*Record list*:
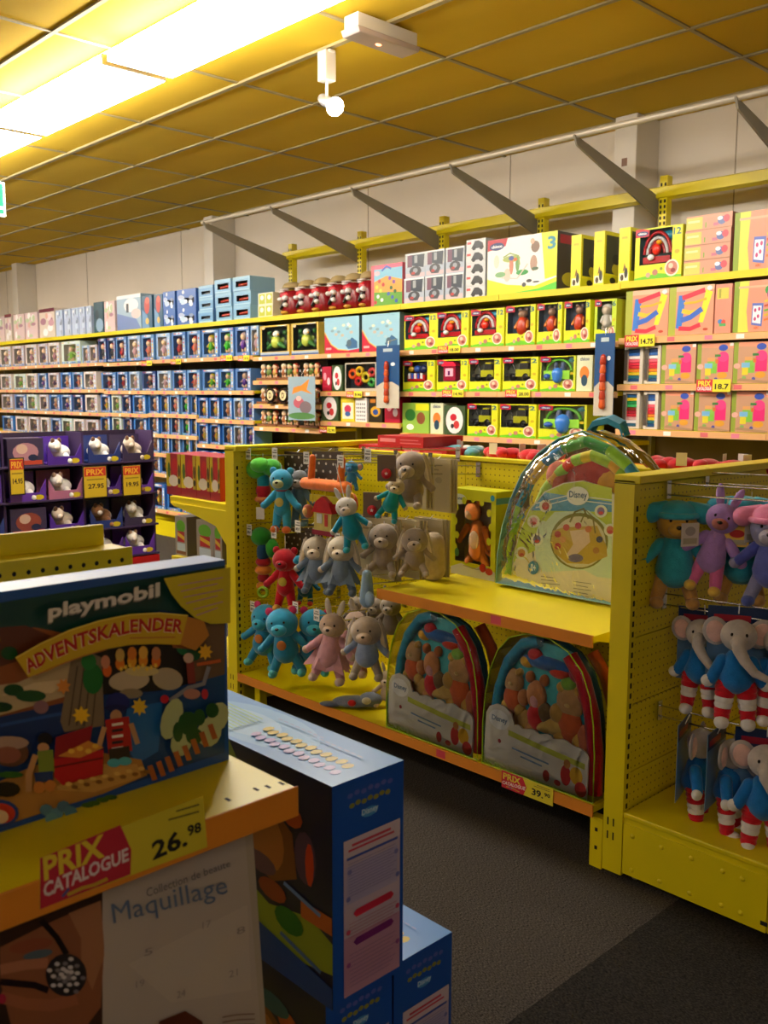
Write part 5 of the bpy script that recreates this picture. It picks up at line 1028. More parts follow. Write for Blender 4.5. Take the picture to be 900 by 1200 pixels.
m_ = MB(); m_.cap((.01, .045, .12), (.01, .045, .2), .042, .034, 'ff9648', 14).ell((-.01, .035, .262), (.04, .035, .036), 'ff9648', seg=16).ell((-.02, .015, .25), (.02, .02, .018), 'e0b080').cap((-.04, .04, .2), (-.075, .03, .15), .016, .013, 'ff8a3c').cap((.05, .04, .2), (.075, .03, .14), .016, .013, 'ff8a3c').cap((-.01, .04, .11), (-.03, .03, .075), .02, .018, 'ff9648').cap((.03, .04, .11), (.06, .03, .08), .02, .018, 'ff9648')
m_.ell((-.04, .035, .3), (.012, .01, .014), 'ff9648').ell((.02, .035, .3), (.012, .01, .014), 'ff9648').ell((.01, .006, .16), (.026, .012, .034), 'e8c098').tube([(.04, .05, .13), (.075, .045, .11), (.09, .04, .17), (.085, .04, .22)], .011, 'ff8a3c')
m_.v = [((x-.0)*1.12, y*.55-.008, .055+(z-.07)*1.12) for x, y, z in m_.v]; part(m_, 'orange_plush', PLUSH, tb)
def arch(w, h, r, n=16, taper=.86):
    """outline of an arched bag: straight tapering sides then a rounded top"""
    p = [(-w/2, 0), (w/2, 0)]
    for i in range(n+1):
        t = pi*i/n; p.append((w*taper/2*cos(t)*(1), h-r+r*sin(t)))
    return p
# playmat bag on the shelf: local frame x across, front -y
pm = empty('playmat_bag', (-1.945, 2.84, .752), radians(0), 'clear arched bag with padded rainbow arches around a printed playmat card', 'baby toy')
PX0 = lambda px, py: (AT(px, py, 1, 2.84)[0]+1.945, AT(px, py, 1, 2.84)[2]-.752)
outl = [PX0(*p) for p in ((598, 687), (601, 655), (608, 625), (620, 597), (638, 576), (660, 566), (682, 563))]
full = outl+[(-x, z) for x, z in outl[-2::-1]]
full = [(x, max(z, 0)) for x, z in full]
m_ = MB().prism(full, 0, .012, 'd8d8c8'); F_ = Face(m_, (0, 0, 0), (1, 0, 0), (0, 0, 1), (0, -1, 0), 1, 1, conv=PX0)
F_.p([(599, 685), (602, 655), (609, 625), (621, 598), (639, 577), (661, 567), (683, 564), (717, 572), (717, 706)], 'b8cc40')
F_.p([(604, 655), (640, 640), (717, 655), (717, 708), (599, 687)], 'dcd4b8'); F_.e(615, 662, 14, 8, 'dcd4b8'); F_.e(645, 664, 18, 9, 'd8d8bc'); F_.e(690, 668, 22, 8, 'dcd4b8')
F_.p([(622, 598), (639, 577), (717, 588), (717, 600)], '5898c8')
for k in range(2): F_.line([(628, 590+5*k), (668, 580+5*k), (717, 586+5*k)], 1.2, 'd8e0e0')
F_.e(637, 640, 10, 30, 'c8d8c0'); F_.p([(632, 620), (650, 600), (690, 598), (717, 620), (717, 678), (700, 676), (685, 668), (640, 670), (632, 655)], 'c4d8bc')
F_.e(679, 634, 34, 33, '787820', 30, rot=.2); F_.e(679, 635, 31, 30, 'c8c4a0', 30, rot=.2); F_.p([(648, 622), (660, 618), (700, 616), (711, 640), (712, 652), (690, 661), (665, 660), (650, 648), (646, 634)], 'b89c28')
F_.line([(668, 612), (674, 600), (684, 596), (690, 608)], 2.2, '787028'); F_.line([(681, 612), (687, 598), (695, 606), (698, 625)], 1.8, '787028')
F_.p([(668, 622), (690, 620), (692, 635), (678, 648), (668, 656), (664, 650), (672, 638)], 'd0b8a0'); F_.e(675, 654, 9, 5, '6a6078')
for x, y, c in ((654, 626, 'a03828'), (664, 618, 'b84828'), (678, 616, 'a82828'), (690, 620, 'c07030'), (703, 632, '4a4a58'), (654, 640, 'b03828'), (699, 645, 'a87828'), (660, 632, 'c89048')): F_.e(x, y, 4, 4, c, 9)
for x, y, c in ((640, 593, 'a04838'), (626, 611, 'd8a0a8'), (630, 632, '686888'), (612, 648, 'c89038'), (705, 599, '8878a8'), (716, 621, 'c07048')): F_.e(x, y, 7.5, 7.5, 'dce0c8', 16); F_.e(x, y, 4.5, 5, c, 10); F_.e(x, y+2, 3, 2, 'c04030', 8)
F_.e(626, 665, 6.5, 8, '2878a8', 16); F_.tq('0+', [(623, 669), (629, 670), (629, 661), (623, 660)], 'e8f0f4')
F_.e(678, 581, 13, 11, 'e4e8e4', 20); F_.tq('Disney', [(668, 585), (689, 587), (689, 576), (668, 575)], '486888')
for k in range(5): F_.line([(635, 675+4*k), (651+(k % 3)*3, 677+4*k)], .9, '8a8a78'); F_.line([(673, 681+4*k), (694-(k % 2)*4, 684+4*k)], .9, '8a8a78')
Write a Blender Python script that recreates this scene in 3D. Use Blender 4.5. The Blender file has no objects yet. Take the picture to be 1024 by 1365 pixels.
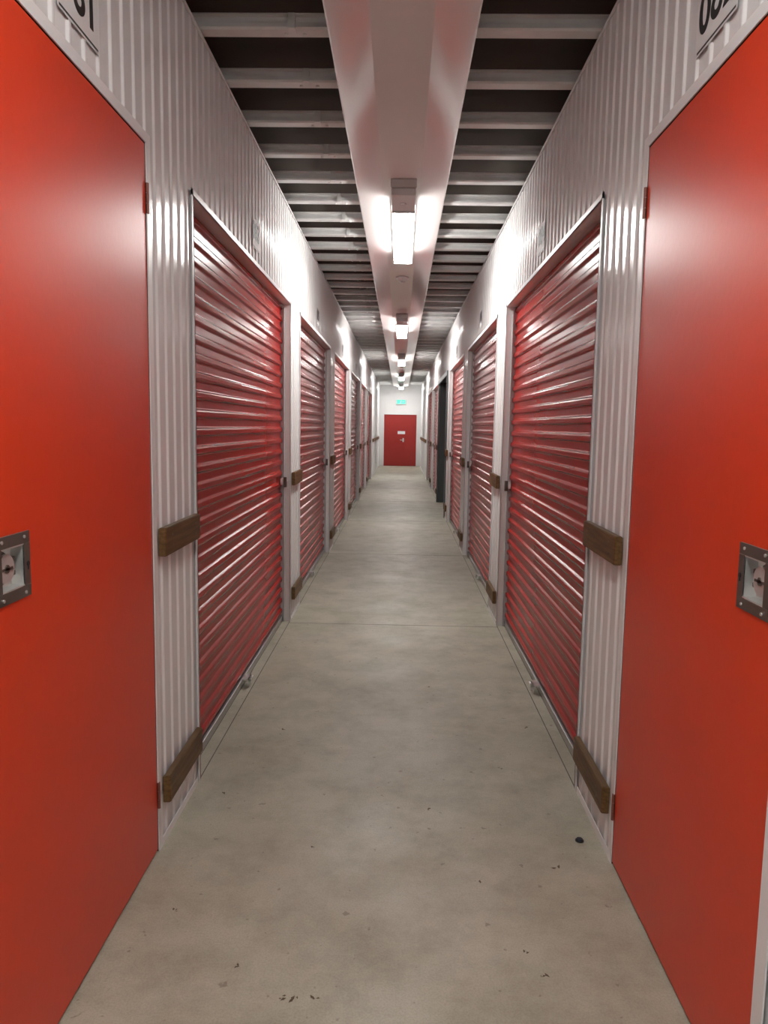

*Aim of the task*: Output every entry exactly as given; pictures are not part of the copy.

*Expected answer*:
Write part 5 of the bpy script that recreates this picture. It picks up at line 1028. More parts follow. Write for Blender 4.5. Take the picture to be 900 by 1200 pixels.
m_ = MB(); m_.cap((.01, .045, .12), (.01, .045, .2), .042, .034, 'ff9648', 14).ell((-.01, .035, .262), (.04, .035, .036), 'ff9648', seg=16).ell((-.02, .015, .25), (.02, .02, .018), 'e0b080').cap((-.04, .04, .2), (-.075, .03, .15), .016, .013, 'ff8a3c').cap((.05, .04, .2), (.075, .03, .14), .016, .013, 'ff8a3c').cap((-.01, .04, .11), (-.03, .03, .075), .02, .018, 'ff9648').cap((.03, .04, .11), (.06, .03, .08), .02, .018, 'ff9648')
m_.ell((-.04, .035, .3), (.012, .01, .014), 'ff9648').ell((.02, .035, .3), (.012, .01, .014), 'ff9648').ell((.01, .006, .16), (.026, .012, .034), 'e8c098').tube([(.04, .05, .13), (.075, .045, .11), (.09, .04, .17), (.085, .04, .22)], .011, 'ff8a3c')
m_.v = [((x-.0)*1.12, y*.55-.008, .055+(z-.07)*1.12) for x, y, z in m_.v]; part(m_, 'orange_plush', PLUSH, tb)
def arch(w, h, r, n=16, taper=.86):
    """outline of an arched bag: straight tapering sides then a rounded top"""
    p = [(-w/2, 0), (w/2, 0)]
    for i in range(n+1):
        t = pi*i/n; p.append((w*taper/2*cos(t)*(1), h-r+r*sin(t)))
    return p
# playmat bag on the shelf: local frame x across, front -y
pm = empty('playmat_bag', (-1.945, 2.84, .752), radians(0), 'clear arched bag with padded rainbow arches around a printed playmat card', 'baby toy')
PX0 = lambda px, py: (AT(px, py, 1, 2.84)[0]+1.945, AT(px, py, 1, 2.84)[2]-.752)
outl = [PX0(*p) for p in ((598, 687), (601, 655), (608, 625), (620, 597), (638, 576), (660, 566), (682, 563))]
full = outl+[(-x, z) for x, z in outl[-2::-1]]
full = [(x, max(z, 0)) for x, z in full]
m_ = MB().prism(full, 0, .012, 'd8d8c8'); F_ = Face(m_, (0, 0, 0), (1, 0, 0), (0, 0, 1), (0, -1, 0), 1, 1, conv=PX0)
F_.p([(599, 685), (602, 655), (609, 625), (621, 598), (639, 577), (661, 567), (683, 564), (717, 572), (717, 706)], 'b8cc40')
F_.p([(604, 655), (640, 640), (717, 655), (717, 708), (599, 687)], 'dcd4b8'); F_.e(615, 662, 14, 8, 'dcd4b8'); F_.e(645, 664, 18, 9, 'd8d8bc'); F_.e(690, 668, 22, 8, 'dcd4b8')
F_.p([(622, 598), (639, 577), (717, 588), (717, 600)], '5898c8')
for k in range(2): F_.line([(628, 590+5*k), (668, 580+5*k), (717, 586+5*k)], 1.2, 'd8e0e0')
F_.e(637, 640, 10, 30, 'c8d8c0'); F_.p([(632, 620), (650, 600), (690, 598), (717, 620), (717, 678), (700, 676), (685, 668), (640, 670), (632, 655)], 'c4d8bc')
F_.e(679, 634, 34, 33, '787820', 30, rot=.2); F_.e(679, 635, 31, 30, 'c8c4a0', 30, rot=.2); F_.p([(648, 622), (660, 618), (700, 616), (711, 640), (712, 652), (690, 661), (665, 660), (650, 648), (646, 634)], 'b89c28')
F_.line([(668, 612), (674, 600), (684, 596), (690, 608)], 2.2, '787028'); F_.line([(681, 612), (687, 598), (695, 606), (698, 625)], 1.8, '787028')
F_.p([(668, 622), (690, 620), (692, 635), (678, 648), (668, 656), (664, 650), (672, 638)], 'd0b8a0'); F_.e(675, 654, 9, 5, '6a6078')
for x, y, c in ((654, 626, 'a03828'), (664, 618, 'b84828'), (678, 616, 'a82828'), (690, 620, 'c07030'), (703, 632, '4a4a58'), (654, 640, 'b03828'), (699, 645, 'a87828'), (660, 632, 'c89048')): F_.e(x, y, 4, 4, c, 9)
for x, y, c in ((640, 593, 'a04838'), (626, 611, 'd8a0a8'), (630, 632, '686888'), (612, 648, 'c89038'), (705, 599, '8878a8'), (716, 621, 'c07048')): F_.e(x, y, 7.5, 7.5, 'dce0c8', 16); F_.e(x, y, 4.5, 5, c, 10); F_.e(x, y+2, 3, 2, 'c04030', 8)
F_.e(626, 665, 6.5, 8, '2878a8', 16); F_.tq('0+', [(623, 669), (629, 670), (629, 661), (623, 660)], 'e8f0f4')
F_.e(678, 581, 13, 11, 'e4e8e4', 20); F_.tq('Disney', [(668, 585), (689, 587), (689, 576), (668, 575)], '486888')
for k in range(5): F_.line([(635, 675+4*k), (651+(k % 3)*3, 677+4*k)], .9, '8a8a78'); F_.line([(673, 681+4*k), (694-(k % 2)*4, 684+4*k)], .9, '8a8a78')
Write a Blender Python script that recreates this scene in 3D. Use Blender 4.5. The Blender file has no objects yet. Take the picture to be 1024 by 1365 pixels.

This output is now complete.